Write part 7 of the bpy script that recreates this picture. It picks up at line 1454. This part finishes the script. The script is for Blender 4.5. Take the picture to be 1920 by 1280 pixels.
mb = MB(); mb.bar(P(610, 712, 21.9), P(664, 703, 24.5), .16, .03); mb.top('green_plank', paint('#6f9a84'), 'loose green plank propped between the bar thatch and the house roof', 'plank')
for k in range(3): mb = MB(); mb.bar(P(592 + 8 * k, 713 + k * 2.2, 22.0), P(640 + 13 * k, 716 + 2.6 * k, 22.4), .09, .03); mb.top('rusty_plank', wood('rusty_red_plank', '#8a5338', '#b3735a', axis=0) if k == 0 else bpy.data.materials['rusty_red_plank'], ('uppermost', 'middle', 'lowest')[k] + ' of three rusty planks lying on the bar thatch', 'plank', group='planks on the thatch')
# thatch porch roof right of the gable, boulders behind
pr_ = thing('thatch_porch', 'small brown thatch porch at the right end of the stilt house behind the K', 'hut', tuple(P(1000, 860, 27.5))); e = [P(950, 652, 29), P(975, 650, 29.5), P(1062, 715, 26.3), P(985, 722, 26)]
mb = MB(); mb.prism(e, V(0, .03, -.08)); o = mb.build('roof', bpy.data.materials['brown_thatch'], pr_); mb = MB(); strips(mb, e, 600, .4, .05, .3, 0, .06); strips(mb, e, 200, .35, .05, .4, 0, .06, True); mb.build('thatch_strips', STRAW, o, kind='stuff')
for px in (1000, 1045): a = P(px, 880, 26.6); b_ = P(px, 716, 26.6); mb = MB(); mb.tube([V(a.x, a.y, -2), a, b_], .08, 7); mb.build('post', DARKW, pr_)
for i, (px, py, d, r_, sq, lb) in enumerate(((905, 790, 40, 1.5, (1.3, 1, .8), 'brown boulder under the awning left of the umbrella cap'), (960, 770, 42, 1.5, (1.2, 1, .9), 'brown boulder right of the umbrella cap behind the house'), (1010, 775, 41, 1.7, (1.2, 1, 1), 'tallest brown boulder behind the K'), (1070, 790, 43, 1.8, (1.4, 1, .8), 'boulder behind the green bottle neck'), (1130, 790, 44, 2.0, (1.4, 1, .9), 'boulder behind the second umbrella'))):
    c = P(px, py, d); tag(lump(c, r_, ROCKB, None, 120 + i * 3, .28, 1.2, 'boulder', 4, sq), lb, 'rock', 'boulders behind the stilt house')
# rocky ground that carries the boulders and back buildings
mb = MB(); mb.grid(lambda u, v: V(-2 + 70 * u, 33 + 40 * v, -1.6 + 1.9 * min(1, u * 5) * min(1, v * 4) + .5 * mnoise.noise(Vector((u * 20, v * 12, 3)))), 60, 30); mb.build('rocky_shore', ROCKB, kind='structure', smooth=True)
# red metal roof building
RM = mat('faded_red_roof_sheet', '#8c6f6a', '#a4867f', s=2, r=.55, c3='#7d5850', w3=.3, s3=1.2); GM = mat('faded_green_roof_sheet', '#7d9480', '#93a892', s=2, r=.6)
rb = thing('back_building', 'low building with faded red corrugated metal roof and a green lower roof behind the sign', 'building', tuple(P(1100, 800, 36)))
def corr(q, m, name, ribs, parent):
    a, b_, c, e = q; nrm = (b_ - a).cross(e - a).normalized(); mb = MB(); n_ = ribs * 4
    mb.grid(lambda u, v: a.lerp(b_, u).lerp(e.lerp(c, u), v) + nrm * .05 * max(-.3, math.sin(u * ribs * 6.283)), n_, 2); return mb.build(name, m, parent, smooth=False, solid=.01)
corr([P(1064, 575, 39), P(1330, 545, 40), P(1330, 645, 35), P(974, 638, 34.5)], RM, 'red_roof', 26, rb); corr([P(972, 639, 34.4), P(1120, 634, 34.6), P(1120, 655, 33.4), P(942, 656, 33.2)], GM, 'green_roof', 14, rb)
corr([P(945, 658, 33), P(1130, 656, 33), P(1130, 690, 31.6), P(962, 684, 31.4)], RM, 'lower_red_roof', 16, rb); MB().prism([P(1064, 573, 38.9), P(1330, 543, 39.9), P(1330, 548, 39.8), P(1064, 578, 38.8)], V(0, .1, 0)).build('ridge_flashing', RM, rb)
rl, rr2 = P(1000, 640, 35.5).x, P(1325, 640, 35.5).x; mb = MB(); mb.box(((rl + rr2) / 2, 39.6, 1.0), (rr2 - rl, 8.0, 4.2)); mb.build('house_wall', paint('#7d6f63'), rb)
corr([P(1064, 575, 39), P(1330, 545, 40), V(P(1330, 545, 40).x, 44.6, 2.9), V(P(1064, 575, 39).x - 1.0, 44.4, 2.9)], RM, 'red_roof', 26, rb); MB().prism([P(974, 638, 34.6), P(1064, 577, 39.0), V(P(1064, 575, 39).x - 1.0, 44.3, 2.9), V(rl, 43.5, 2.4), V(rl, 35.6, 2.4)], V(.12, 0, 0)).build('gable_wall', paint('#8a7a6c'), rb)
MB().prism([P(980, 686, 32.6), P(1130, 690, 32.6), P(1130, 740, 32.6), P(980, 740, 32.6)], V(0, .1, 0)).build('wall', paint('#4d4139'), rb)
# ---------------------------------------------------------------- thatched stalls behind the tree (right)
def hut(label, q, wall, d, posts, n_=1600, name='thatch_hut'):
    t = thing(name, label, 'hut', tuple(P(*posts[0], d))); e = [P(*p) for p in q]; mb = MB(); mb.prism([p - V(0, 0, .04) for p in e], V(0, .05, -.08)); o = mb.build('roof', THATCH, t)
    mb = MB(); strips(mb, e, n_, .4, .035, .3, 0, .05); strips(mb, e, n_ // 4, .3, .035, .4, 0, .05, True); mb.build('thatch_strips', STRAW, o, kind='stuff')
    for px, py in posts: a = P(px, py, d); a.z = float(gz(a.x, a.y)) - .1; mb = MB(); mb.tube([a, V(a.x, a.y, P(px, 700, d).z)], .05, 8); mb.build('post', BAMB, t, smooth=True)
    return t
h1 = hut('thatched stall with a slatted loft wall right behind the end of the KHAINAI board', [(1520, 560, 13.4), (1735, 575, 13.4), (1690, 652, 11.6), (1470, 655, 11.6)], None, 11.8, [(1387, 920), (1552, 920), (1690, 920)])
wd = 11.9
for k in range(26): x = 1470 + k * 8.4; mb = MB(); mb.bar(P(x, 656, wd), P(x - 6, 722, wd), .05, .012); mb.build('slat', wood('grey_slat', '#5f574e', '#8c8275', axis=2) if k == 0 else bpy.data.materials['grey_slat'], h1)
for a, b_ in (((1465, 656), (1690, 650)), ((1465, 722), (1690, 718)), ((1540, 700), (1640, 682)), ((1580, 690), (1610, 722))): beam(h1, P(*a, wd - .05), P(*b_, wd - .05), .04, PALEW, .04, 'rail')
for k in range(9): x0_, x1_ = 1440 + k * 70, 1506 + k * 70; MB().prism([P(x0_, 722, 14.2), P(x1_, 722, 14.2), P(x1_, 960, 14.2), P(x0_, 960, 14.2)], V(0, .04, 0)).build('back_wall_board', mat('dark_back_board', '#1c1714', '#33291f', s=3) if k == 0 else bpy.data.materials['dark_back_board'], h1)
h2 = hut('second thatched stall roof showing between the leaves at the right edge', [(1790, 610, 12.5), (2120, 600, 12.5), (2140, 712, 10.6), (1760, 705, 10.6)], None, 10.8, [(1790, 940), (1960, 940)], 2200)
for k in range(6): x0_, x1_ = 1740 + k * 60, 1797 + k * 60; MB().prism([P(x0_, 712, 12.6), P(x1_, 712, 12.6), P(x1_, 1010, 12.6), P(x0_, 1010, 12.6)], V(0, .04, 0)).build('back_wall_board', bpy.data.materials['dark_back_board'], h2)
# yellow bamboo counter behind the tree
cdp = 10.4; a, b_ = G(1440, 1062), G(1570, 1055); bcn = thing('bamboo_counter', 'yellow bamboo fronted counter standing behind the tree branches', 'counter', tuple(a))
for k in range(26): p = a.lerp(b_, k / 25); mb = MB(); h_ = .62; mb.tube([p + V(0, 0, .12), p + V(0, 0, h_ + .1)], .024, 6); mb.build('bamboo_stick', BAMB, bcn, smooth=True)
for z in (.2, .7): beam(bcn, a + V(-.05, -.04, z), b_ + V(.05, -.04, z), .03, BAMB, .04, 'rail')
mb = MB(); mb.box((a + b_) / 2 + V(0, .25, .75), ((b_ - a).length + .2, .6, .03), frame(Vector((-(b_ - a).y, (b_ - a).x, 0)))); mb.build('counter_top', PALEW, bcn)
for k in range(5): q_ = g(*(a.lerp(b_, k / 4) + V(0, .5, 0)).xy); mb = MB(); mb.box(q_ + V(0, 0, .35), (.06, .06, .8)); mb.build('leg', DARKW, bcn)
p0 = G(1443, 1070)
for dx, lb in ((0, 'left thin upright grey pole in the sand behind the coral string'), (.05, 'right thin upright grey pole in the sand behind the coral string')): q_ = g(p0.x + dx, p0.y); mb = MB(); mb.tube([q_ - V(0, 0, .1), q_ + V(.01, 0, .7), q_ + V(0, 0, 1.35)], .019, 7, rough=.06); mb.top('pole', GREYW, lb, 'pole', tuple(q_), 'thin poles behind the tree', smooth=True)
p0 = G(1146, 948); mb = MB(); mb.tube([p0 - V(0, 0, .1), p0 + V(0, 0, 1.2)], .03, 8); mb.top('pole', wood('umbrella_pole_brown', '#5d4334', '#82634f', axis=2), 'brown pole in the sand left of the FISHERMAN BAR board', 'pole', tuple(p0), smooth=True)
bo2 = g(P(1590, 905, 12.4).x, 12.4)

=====

> **Brief**:
All lines holding the word "else" should be picked out and copied.

> **Worked answer**:
for k in range(3): mb = MB(); mb.bar(P(592 + 8 * k, 713 + k * 2.2, 22.0), P(640 + 13 * k, 716 + 2.6 * k, 22.4), .09, .03); mb.top('rusty_plank', wood('rusty_red_plank', '#8a5338', '#b3735a', axis=0) if k == 0 else bpy.data.materials['rusty_red_plank'], ('uppermost', 'middle', 'lowest')[k] + ' of three rusty planks lying on the bar thatch', 'plank', group='planks on the thatch')
for k in range(26): x = 1470 + k * 8.4; mb = MB(); mb.bar(P(x, 656, wd), P(x - 6, 722, wd), .05, .012); mb.build('slat', wood('grey_slat', '#5f574e', '#8c8275', axis=2) if k == 0 else bpy.data.materials['grey_slat'], h1)
for k in range(9): x0_, x1_ = 1440 + k * 70, 1506 + k * 70; MB().prism([P(x0_, 722, 14.2), P(x1_, 722, 14.2), P(x1_, 960, 14.2), P(x0_, 960, 14.2)], V(0, .04, 0)).build('back_wall_board', mat('dark_back_board', '#1c1714', '#33291f', s=3) if k == 0 else bpy.data.materials['dark_back_board'], h1)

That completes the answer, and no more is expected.